Notice that with increasing dimension, we can capture more undulation in the shape, and the 8-dimensional shape is nearly visually indistinguishable from the full 18-dimensional shape, while the 2- and 4-dimensional shapes are regularized to have reduced inflection. Visually inspecting the first random shape below, we can observe the regularization achieved with reduced dimensionality (similar to the results of the previous notebook: Data-Driven Domain of Shapes).

rnd_i = 0          # pick the first random index to closely inspect
dims = [2, 4, 8]
# plot the random shape with different scale
fig, ax = plt.subplots(1, 1, figsize=(12, 8))
plt.plot(rnd_shapes[rnd_i,:,0], rnd_shapes[rnd_i,:,1],'k', lw=2, label='full-dimensional shape')

for dim in dims:   # loop through low-dimension analogs
    shape_low = pga.PGA2shape(rnd_coef[rnd_i,:dim])
    plt.plot(shape_low[:,0], shape_low[:,1], '--', lw=2, label=f"{dim}-dimensional shape")
ax.set_title(f'Shape {rnd_i}')
plt.axis('off')
ax.axis('equal')
ax.legend(fontsize='x-large')

<matplotlib.legend.Legend at 0x7fdeb83d24c0>

Let’s also plot the full smattering of all 10 of our randomly generated shapes and compare them to consistent low-dimensional analogs (similar to above). Even with all 10 randomly generated shapes, we draw the same conclusions as above: reduced dimensionality helps regularize against undulation in shape. Note that the curves’ colors for all 10 random shapes below are consistent with the legend in the example above.

plt.figure(figsize=(12, 12))
plt.subplots_adjust(hspace=0.25, top=0.93)
plt.suptitle(f"{10} Randomly Generated ({18}-dim.) Shapes w/ Low-dim. Analogues", fontsize=16)

# loop through the length of shapes
for i, shape in enumerate(rnd_shapes):
    ax = plt.subplot(5, 2, i + 1)    # add a new subplot iteratively

    for dim in dims:   # loop through low-dimension analogs
        shape_low = pga.PGA2shape(rnd_coef[i,:dim])
        plt.plot(shape_low[:,0], shape_low[:,1], '--', lw=2, label=f"{dim}-dimensional")
    # plot the random shape
    plt.plot(shape[:,0], shape[:,1], 'k', lw=1, label="full-dimensional")
    ax.set_title(f'Shape {i+1}')
    ax.set_xlabel("")
    ax.axis('off')
    ax.axis('equal')

Consistency in perturbations

Lastly, let’s emphasize the notion of consistency in perturbations.

First, we take the two most distinct shapes based on pairwise distances between all 10 randomly generated shapes.

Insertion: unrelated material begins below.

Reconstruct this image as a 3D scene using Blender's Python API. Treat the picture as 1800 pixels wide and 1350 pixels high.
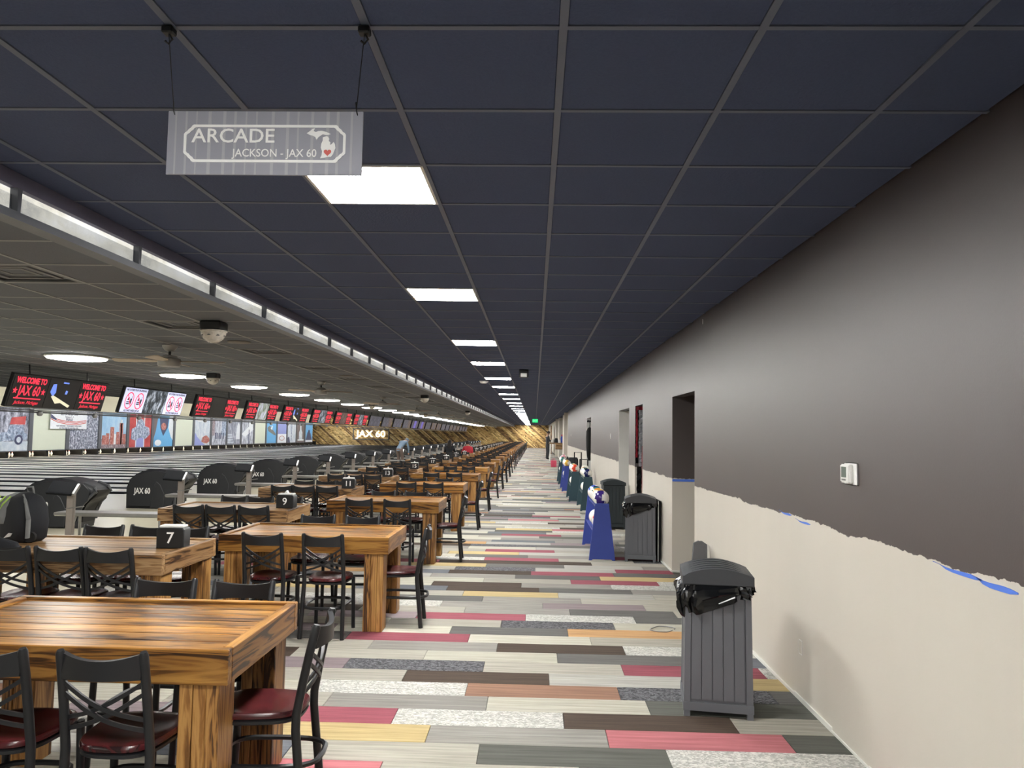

# determine the most different shapes based on the pairwise Grassmannian distance
dist = np.zeros((10, 10))
for i in range(10):
    for j in range(i, 10):
        # compute unique elements of the pairwise distance matrix
        dist[i, j] = gr.distance(rnd_Gr_shapes[i], rnd_Gr_shapes[j])
# determine the largest pair of shapes
i_max = np.unravel_index(np.argmax(dist), dist.shape)
print(f'The dictance between shape {i_max[0]} and shape {i_max[1]} is largest')
shapes_max = [rnd_Gr_shapes[i_max[0]], rnd_Gr_shapes[i_max[1]]]

The dictance between shape 0 and shape 8 is largest

Then, we reuse our manually configured perturbation direction from above and utilize the Grassmannian parallel translation utility to perturb disparate shapes in a consistent way.

# take a random vector at the Karcher mean of arbitrary dimension
V0 = (rnd_t@pga.Vh[:r]).reshape(-1,2)
# now plot consistent perturbations between the disparate shapes
fig, ax = plt.subplots(1, 2, figsize=(12, 4))
for i, shape in enumerate(shapes_max):
    end_point_direction = gr.log(pga.karcher_mean, shape)
    # parallel translate the vector to the disparate shapes
    V = gr.parallel_translate(pga.karcher_mean, end_point_direction, V0)
    # perturb the shapes along the consistent directions at disparate tangent spaces
    P = gr.exp(1, shape, V)
    # rescale to an appropriate section of the fiber bundle
    new_shape = P @ pga.M_mean + pga.b_mean

    # plot results
    ax[i].plot(rnd_shapes[i_max[i],:,0], rnd_shapes[i_max[i],:,1], lw=2, label='full-dimensional shape')
    ax[i].plot(new_shape[:,0], new_shape[:,1],'k--',label='consistent deformation')
    ax[i].set_title(f'Shape {i_max[i]}')
    ax[i].axis('off')
    ax[i].axis('equal')
    ax[i].legend(fontsize='x-large')

Notice the visual consistency in the perturbations applied to the two disparate shapes. The perturbations undulate “inward” towards the shape centroid or “outward” away from the shape centroid at consistent landmark arc-length locations. For example, start at any point on the shapes and follow the blue curves around the shapes as though we are tracing the full-dimensional shapes on paper. Notice, as we trace, the black dashed curves deform the shapes consistently inward or outward as we move along the curves, even though that the base shapes are completely different (not comparable otherwise). Consequently, we can deform distinct shapes in a consistent way to regularize deformations along interpolations of planar shapes defining blades. We elaborate on this further for the purposes of blade design in Blade Perturbations.